Online usage patterns of children suggest they are not equipped with adequate internet safety skills

Extraordinary level of engagement with digital devices

A new study of child internet use, Net Children Go Mobile, which has surveyed 500 nine-to-16-year-old internet-using children in each of seven European countries, provides important evidence of evolving patterns of usage that will usefully inform internet safety policy. The Irish section of the report by Dr Brian O'Neill and Thuy Dinh of DIT, paints a complex picture of extraordinary levels of engagement – nine in 10 of all 15-16-year-olds have a profile on a social networking site – with a mixed experience online and worrying numbers admitting they have inadequate online safety skills.

One in five admits to having seen material that troubled them in the last year, while two in five 11-12-year-olds have a social networking profile despite the age restriction of 13 suggested by most services. Some22 per cent of 15-16-year-olds say they received sexual messages.

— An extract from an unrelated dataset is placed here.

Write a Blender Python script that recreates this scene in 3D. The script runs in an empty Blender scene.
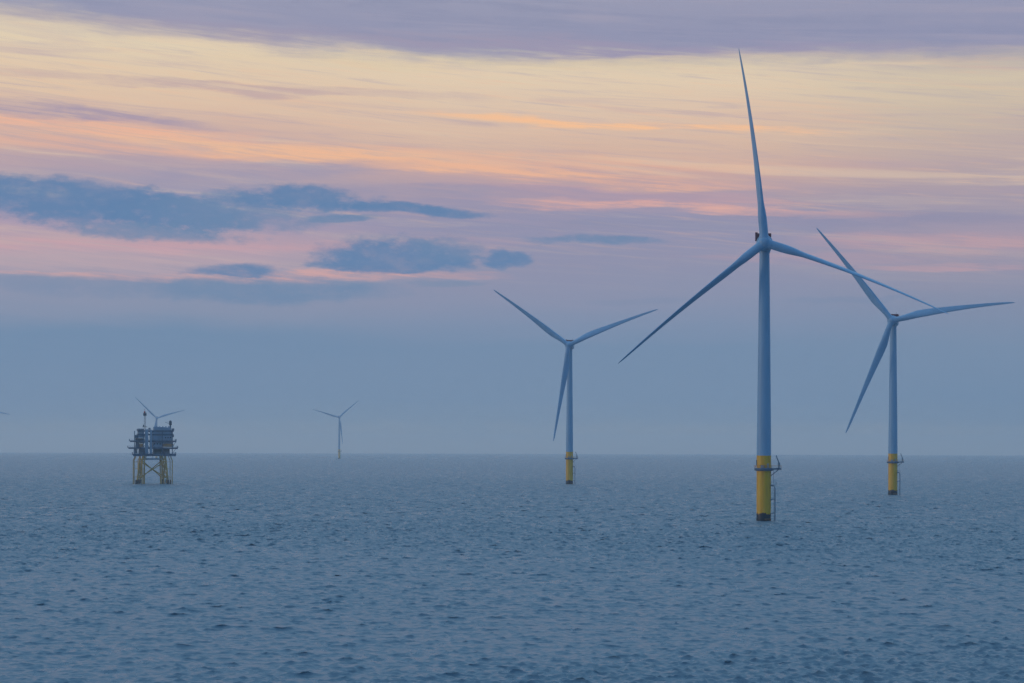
import bpy, math, random
import numpy as np
from mathutils import Vector, Matrix

random.seed(7)
sc = bpy.context.scene
COL = sc.collection
PI = math.pi

# ------------------------------------------------------------------ camera
F = 1991.0            # focal length in pixels of a 1024 px wide frame (70 mm on 36 mm)
CAM_H = 28.9          # eye height above the water
EYE_Y = 448.2         # image row of the level line
ROLL = math.radians(0.17)
RE = 7.4e6            # earth radius incl. refraction

cam = bpy.data.cameras.new("camera")
cam.sensor_width = 36.0
cam.lens = 36.0 * F / 1024.0
cam.shift_y = (EYE_Y - 341.5) / 1024.0
cam.clip_start = 1.0
cam.clip_end = 80000.0
camo = bpy.data.objects.new("camera", cam)
COL.objects.link(camo)
camo.matrix_world = Matrix.Translation((0, 0, CAM_H)) @ Matrix.Rotation(PI / 2, 4, 'X') @ Matrix.Rotation(ROLL, 4, 'Z')
sc.camera = camo

def drop(r):
    return -r * r / (2 * RE)

# ------------------------------------------------------------------ materials
def new_mat(name):
    m = bpy.data.materials.new(name)
    m.use_nodes = True
    nt = m.node_tree
    b = nt.nodes["Principled BSDF"]
    return m, nt, b

def paint(name, col, rough=0.5, var=0.12, scale=0.4, streak=(1, 1, 0.15), dirt=None, metal=0.0, spec=0.4):
    """painted steel: base colour with weathering streaks that run down the surface"""
    m, nt, b = new_mat(name)
    tc = nt.nodes.new('ShaderNodeTexCoord')
    mp = nt.nodes.new('ShaderNodeMapping')
    mp.inputs['Scale'].default_value = streak
    n1 = nt.nodes.new('ShaderNodeTexNoise')
    n1.inputs['Scale'].default_value = scale
    n1.inputs['Detail'].default_value = 5
    nt.links.new(tc.outputs['Object'], mp.inputs['Vector'])
    nt.links.new(mp.outputs[0], n1.inputs['Vector'])
    r = nt.nodes.new('ShaderNodeValToRGB')
    r.color_ramp.elements[0].position = 0.3
    r.color_ramp.elements[1].position = 0.65
    d = dirt or tuple(c * (1 - 2 * var) for c in col)
    r.color_ramp.elements[0].color = (*d, 1)
    r.color_ramp.elements[1].color = (*col, 1)
    nt.links.new(n1.outputs['Fac'], r.inputs['Fac'])
    nt.links.new(r.outputs['Color'], b.inputs['Base Color'])
    b.inputs['Roughness'].default_value = rough
    b.inputs['Metallic'].default_value = metal
    b.inputs['Specular IOR Level'].default_value = spec
    return m

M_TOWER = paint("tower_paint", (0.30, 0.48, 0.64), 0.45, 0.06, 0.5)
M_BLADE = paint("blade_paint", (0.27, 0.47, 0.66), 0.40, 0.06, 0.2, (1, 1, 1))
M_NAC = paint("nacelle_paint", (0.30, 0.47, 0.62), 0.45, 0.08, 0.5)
M_GALV = paint("galvanised_steel", (0.30, 0.36, 0.42), 0.5, 0.15, 0.8)
M_DARKSTEEL = paint("dark_steel", (0.06, 0.09, 0.13), 0.5, 0.2, 0.8)
M_RED = paint("red_rail_paint", (0.16, 0.02, 0.04), 0.5, 0.15, 0.8)
M_REDLAMP = paint("red_lamp_housing", (0.55, 0.06, 0.05), 0.4, 0.1, 0.8)
M_YJACK = paint("jacket_yellow", (0.80, 0.42, 0.07), 0.55, 0.15, 0.4, (1, 1, 0.3), dirt=(0.34, 0.22, 0.08))
M_MOD_A = paint("module_cladding_blue_grey", (0.31, 0.41, 0.52), 0.5, 0.12, 0.25)
M_MOD_B = paint("module_cladding_slate", (0.15, 0.22, 0.30), 0.5, 0.15, 0.25)
M_MOD_C = paint("module_cladding_pale", (0.40, 0.40, 0.43), 0.5, 0.10, 0.25)
M_DECK = paint("deck_steel", (0.13, 0.19, 0.27), 0.6, 0.2, 0.4)
M_ORANGE = paint("orange_cladding", (0.75, 0.30, 0.10), 0.5, 0.15, 0.3)
M_GREEN = paint("green_equipment", (0.06, 0.14, 0.15), 0.5, 0.2, 0.4)
M_GLASS = paint("dark_window_glass", (0.02, 0.03, 0.05), 0.08, 0.0, 0.4)

def pile_yellow():
    m, nt, b = new_mat("transition_yellow")
    L = nt.links.new
    tc = nt.nodes.new('ShaderNodeTexCoord')
    mp = nt.nodes.new('ShaderNodeMapping'); mp.inputs['Scale'].default_value = (1, 1, 0.12)
    n = nt.nodes.new('ShaderNodeTexNoise'); n.inputs['Scale'].default_value = 0.9; n.inputs['Detail'].default_value = 6
    L(tc.outputs['Object'], mp.inputs['Vector']); L(mp.outputs[0], n.inputs['Vector'])
    r = nt.nodes.new('ShaderNodeValToRGB')
    e = r.color_ramp.elements
    e[0].position = 0.32; e[0].color = (0.82, 0.35, 0.010, 1)
    e[1].position = 0.55; e[1].color = (1.0, 0.47, 0.006, 1)
    L(n.outputs['Fac'], r.inputs['Fac'])
    # weed and slime reaching up from the waterline with a ragged edge
    sx = nt.nodes.new('ShaderNodeSeparateXYZ'); L(tc.outputs['Object'], sx.inputs[0])
    n2 = nt.nodes.new('ShaderNodeTexNoise'); n2.inputs['Scale'].default_value = 0.55; n2.inputs['Detail'].default_value = 8
    L(tc.outputs['Object'], n2.inputs['Vector'])
    a = nt.nodes.new('ShaderNodeMath'); a.operation = 'MULTIPLY_ADD'
    a.inputs[1].default_value = 4.2; a.inputs[2].default_value = 1.05
    L(n2.outputs['Fac'], a.inputs[0])
    g = nt.nodes.new('ShaderNodeMath'); g.operation = 'SUBTRACT'; L(a.outputs[0], g.inputs[0]); L(sx.outputs['Z'], g.inputs[1])
    mr = nt.nodes.new('ShaderNodeMapRange'); mr.inputs['From Min'].default_value = -0.15; mr.inputs['From Max'].default_value = 0.25
    L(g.outputs[0], mr.inputs['Value'])
    n3 = nt.nodes.new('ShaderNodeTexNoise'); n3.inputs['Scale'].default_value = 0.5; n3.inputs['Detail'].default_value = 6
    L(tc.outputs['Object'], n3.inputs['Vector'])
    r3 = nt.nodes.new('ShaderNodeValToRGB'); e3 = r3.color_ramp.elements
    e3[0].position = 0.40; e3[0].color = (0.004, 0.012, 0.026, 1)
    e3[1].position = 0.74; e3[1].color = (0.22, 0.09, 0.04, 1)
    x3 = e3.new(0.67); x3.color = (0.008, 0.018, 0.034, 1)
    L(n3.outputs['Fac'], r3.inputs['Fac'])
    mx = nt.nodes.new('ShaderNodeMixRGB'); L(r3.outputs['Color'], mx.inputs['Color2'])
    L(mr.outputs[0], mx.inputs['Fac']); L(r.outputs['Color'], mx.inputs['Color1'])
    L(mx.outputs[0], b.inputs['Base Color'])
    b.inputs['Roughness'].default_value = 0.45
    return m
M_YELLOW = pile_yellow()

def growth():
    m, nt, b = new_mat("marine_growth")
    L = nt.links.new
    tc = nt.nodes.new('ShaderNodeTexCoord')
    n = nt.nodes.new('ShaderNodeTexNoise'); n.inputs['Scale'].default_value = 0.45; n.inputs['Detail'].default_value = 7
    L(tc.outputs['Object'], n.inputs['Vector'])
    r = nt.nodes.new('ShaderNodeValToRGB')
    e = r.color_ramp.elements
    e[0].position = 0.35; e[0].color = (0.006, 0.014, 0.024, 1)
    e[1].position = 0.52; e[1].color = (0.012, 0.022, 0.034, 1)
    x = e.new(0.60); x.color = (0.22, 0.09, 0.03, 1)
    L(n.outputs['Fac'], r.inputs['Fac']); L(r.outputs['Color'], b.inputs['Base Color'])
    b.inputs['Roughness'].default_value = 0.6
    bp = nt.nodes.new('ShaderNodeBump'); bp.inputs['Strength'].default_value = 0.6; bp.inputs['Distance'].default_value = 0.2
    L(n.outputs['Fac'], bp.inputs['Height']); L(bp.outputs[0], b.inputs['Normal'])
    return m
M_GROWTH = growth()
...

Children’s freedom to roam at will is reflected in the reality that almost half (46 per cent) do so mostly from the privacy of their bedrooms (77 per cent of 13-16 year-olds). Smartphones (35 per cent) are most used to go online, followed by laptops (29 per cent) and tablets (27 per cent). Irish children’s daily use of laptops, tablets, and phones lags significantly behind Denmark and the UK, but lower numbers here of younger children with social media profiles appear to reflect far higher levels of observance of largely ineffective age restrictions by social media sites.

The report emphasises the importance of greater school engagement in safety training, not least because of “social inequality” in the home with many parents outskilled by their children – nearly two-thirds of children claimed greater digital literacy than their parents. A large number of children acknowledge a lack of skills that school could help develop, from blocking unwanted content to an ability to use the report button, and deactivating/activating geo-location and privacy settings. Importantly, four in five parents are reported to have either discussed with children why some sites are good and bad or suggested ways to use the internet safely.